Holden Caulfield stays mum for now
Below, The Assocated Press asks the question that's foremost on the fan's minds.
"What’s in J.D. Salinger’s safe?"
The death this week of J.D. Salinger ends one of literature’s most mysterious lives and intensifies one of its greatest mysteries: Was the author of "The Catcher in the Rye" keeping a stack of finished, unpublished manuscripts in a safe in his house in Cornish, New Hampshire? Are they masterpieces, curiosities or random scribbles?
No comment, says his literary representative, Phyllis Westberg, of Harold Ober Associates Inc.
Marcia B. Paul, an attorney for Salinger when the author sued last year to stop publication of a "Catcher" sequel, would not get on the phone Thursday.
Stories about a possible Salinger trove have been around for a long time. In 1999, New Hampshire neighbor Jerry Burt said the author had told him years earlier that he had written at least 15 unpublished books kept locked in a safe at his home.
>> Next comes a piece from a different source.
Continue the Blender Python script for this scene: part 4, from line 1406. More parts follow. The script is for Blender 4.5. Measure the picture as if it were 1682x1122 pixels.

A year earlier, author and former Salinger girlfriend Joyce Maynard had written that Salinger used to write daily and had at least two novels stored away.
Salinger, who died Wednesday at age 91, began publishing short stories in the 1940s and became a sensation in the 1950s after the release of "Catcher," a novel that helped drive the already wary author into near-total seclusion. His last book, "Raise High the Roof Beam, Carpenters and Seymour," came out in 1963 and his last published work of any kind, the short story "Hapworth 16, 1924," appeared in The New Yorker in 1965.
"I think there’s probably a lot in there, but I’m not sure if it’s necessarily what we hope it is," McInerney said Thursday. "’Hapworth’ was not a traditional or terribly satisfying work of fiction. It was an insane epistolary monologue, virtually shapeless and formless. I have a feeling that his later work is in that vein."
Author-editor Gordon Lish, who in the 1970s wrote an anonymous story that convinced some readers it was a Salinger original, said he was "certain" that good work was locked up in New Hampshire.
"I can’t wait to find out!" she said. "In our age of shameless self-promotion, it’s extraordinary, and kind of great, to think of someone really and truly writing for writing’s sake."
Some of the great works of literature have been published after the author’s death, and even against the author’s will, including such Franz Kafka novels as "The Trial" and "The Castle," which Kafka had requested be destroyed.
"There is a marvelous peace in not publishing," J.D. Salinger told The New York Times in 1974. "Publishing is a terrible invasion of my privacy. I like to write. I love to write. But I write just for myself and my own pleasure."